Me tocó ser un vigía como tantos otros. Creamos un perímetro de seguridad alrededor del edificio, que contemplaba patrullas de uno o dos voluntarios que cambiaban de lugar y aspecto cada una hora. Algunos se movían con mucho sigilo, vestidos de ciclistas de domingo, cuando en realidad vigilaban y estaban en contacto por móvil todo el tiempo con los coordinadores. Fueron capaces incluso de detectar agentes de la secreta. Nunca fueron agredidos de palabra ni acción.

Les habían perdido el rastro a las urnas para requisarlas antes de ese día. Los catalanes les jugaron cabeza y las compraron bajo otro criterio comercial válido. Igual ocurrió con las papeletas, de las que se imprimieron tantas como para que votara España y Europa en su conjunto. Además, cada ciudadano podía votar donde pudiese o quisiese, previendo –como ocurrió– que algunos colegios electorales caerían bajo la bota militar.

El día acabó de manera previsible. En la televisión los tertulianos de las distintas fuerzas políticas en pugna se desgañitan tratando de hablar más alto y de último. En la calle, la gente joven se fue de juerga, esta vez acompañada por los mayores, algunos centenarios o nonagenarios, los mismos que eran aplaudidos en cada colegio electoral cada vez que, casi a rastras, o en sillas de ruedas, acudían alegres.

Una mujer deposita su voto para el referéndum indepedentista de Cataluña en la Escola Collaso i Gil de Barcelona. Foto: Juan Carlos Cárdenas / EFE.
Una mujer deposita su voto para el referéndum indepedentista de Cataluña en la Escola Collaso i Gil de Barcelona. Foto: Juan Carlos Cárdenas / EFE.

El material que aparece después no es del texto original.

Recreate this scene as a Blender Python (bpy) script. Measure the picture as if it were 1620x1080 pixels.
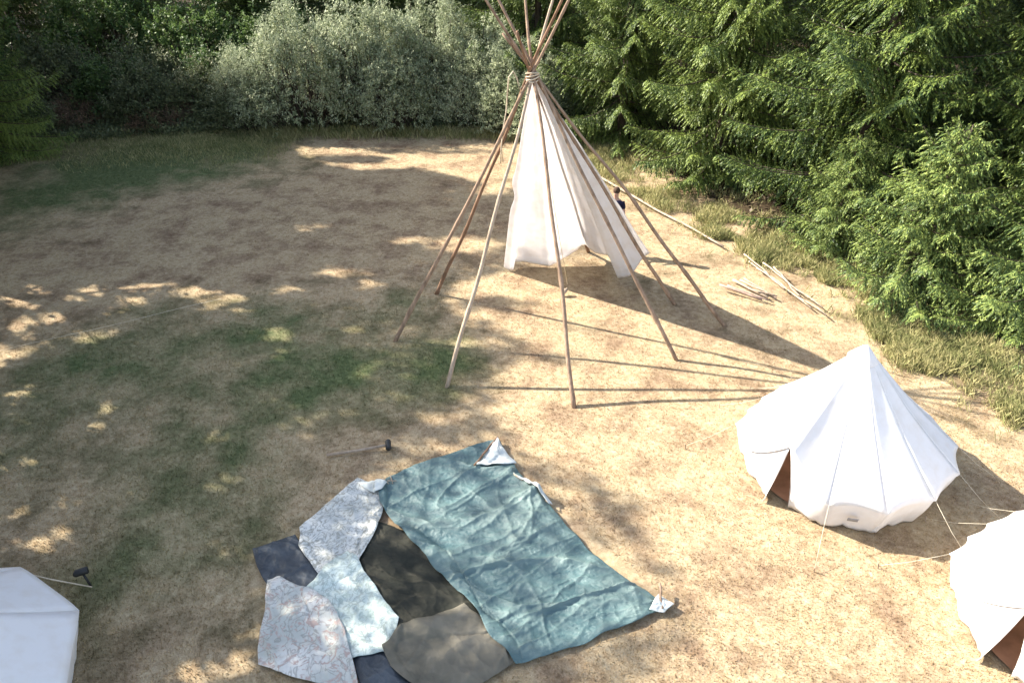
import bpy, bmesh, math, random
import numpy as np
from mathutils import Vector, Matrix
for o in list(bpy.data.objects): bpy.data.objects.remove(o)
R = math.radians
S = bpy.context.scene
COL = S.collection
# ------------------------------------------------------------------ camera, sky, sun, exposure
CAM_H, PITCH, FPX = 8.413, R(33), 1150.0
cam_d = bpy.data.cameras.new('camera'); cam = bpy.data.objects.new('camera', cam_d); COL.objects.link(cam)
cam.location = (0, 0, CAM_H); cam.rotation_euler = (R(90) - PITCH, 0, 0)
cam_d.sensor_width = 36; cam_d.lens = FPX / 1620 * 36; cam_d.clip_start = .1; cam_d.clip_end = 2000
S.camera = cam
SUN = Vector((-.757, .300, .580)).normalized()          # towards the sun
el, az = math.asin(SUN.z), math.atan2(SUN.x, SUN.y)
w = bpy.data.worlds.new('World'); S.world = w; w.use_nodes = True
nt = w.node_tree; bg = nt.nodes['Background']; sky = nt.nodes.new('ShaderNodeTexSky')
sky.sky_type = 'NISHITA'; sky.sun_disc = False; sky.sun_elevation = el; sky.sun_rotation = az
sky.air_density = 1.0; sky.dust_density = 1.5; sky.ozone_density = 1.0
hs = nt.nodes.new('ShaderNodeHueSaturation'); hs.inputs['Saturation'].default_value = .75; nt.links.new(sky.outputs[0], hs.inputs['Color']); nt.links.new(hs.outputs[0], bg.inputs[0]); bg.inputs[1].default_value = .125
sd = bpy.data.lights.new('sun', 'SUN'); sd.energy = 4.9; sd.angle = R(.55); sd.color = (1, .93, .82)
so = bpy.data.objects.new('sun', sd); COL.objects.link(so)
so.rotation_euler = SUN.to_track_quat('Z', 'Y').to_euler(); so.location = (-30, 12, 23)
V = S.view_settings; V.view_transform = 'Standard'; V.look = 'None'; V.exposure = 1.85; V.gamma = 1; V.use_curve_mapping = False
S.render.engine = 'CYCLES'
S.cycles.max_bounces = 6; S.cycles.transparent_max_bounces = 8; S.cycles.use_adaptive_sampling = True
S.cycles.use_denoising = True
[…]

Nadie sabe qué pasará a partir de este lunes, cuando se deba volver al trabajo, pero no les preocupa. El martes hay huelga general de 24 horas y eso les dice que quizás pronto haya una Declaración Unilateral de Independencia, con todo lo que esto puede significar ahora. Por lo pronto, lo único verdaderamente objetivo son las estadísticas de la jornada, no tanto por los más de ochocientos heridos –algunos de ellos con contusiones graves–, sino porque el objetivo principal fue alcanzado. Más que todo, el golpe de efecto de una asistencia y participación preocupante para los Borbones como casa real europea.

Tras el recuento manual de unas 2,262,424 papeletas, que representan el 49,7 por ciento del padrón electoral, más del 90 por ciento de los asistentes apuesta por el sí, aunque representan sólo el 37,8 por ciento del censo. La participación sería inferior a la de la consulta del 9 de noviembre de 2014, cuando votaron 2,3 millones de personas. La abstención alcanzaría el 58 por ciento del total y sería mayoritaria, según las cifras de la Generalitat.

Lo curioso, y eso lo viví en carne propia, es que mientras leían los resultados, justo cuando mencionaban la cantidad de papeletas que se manifestaban por el no, los partidarios del sí solo atinaban a aplaudir entusiasmados. Ellos sabían que habían ganado y contra eso ni la Guardia Civil ni la Policía Nacional, sin tricornio y con bastón, tienen nada qué hacer.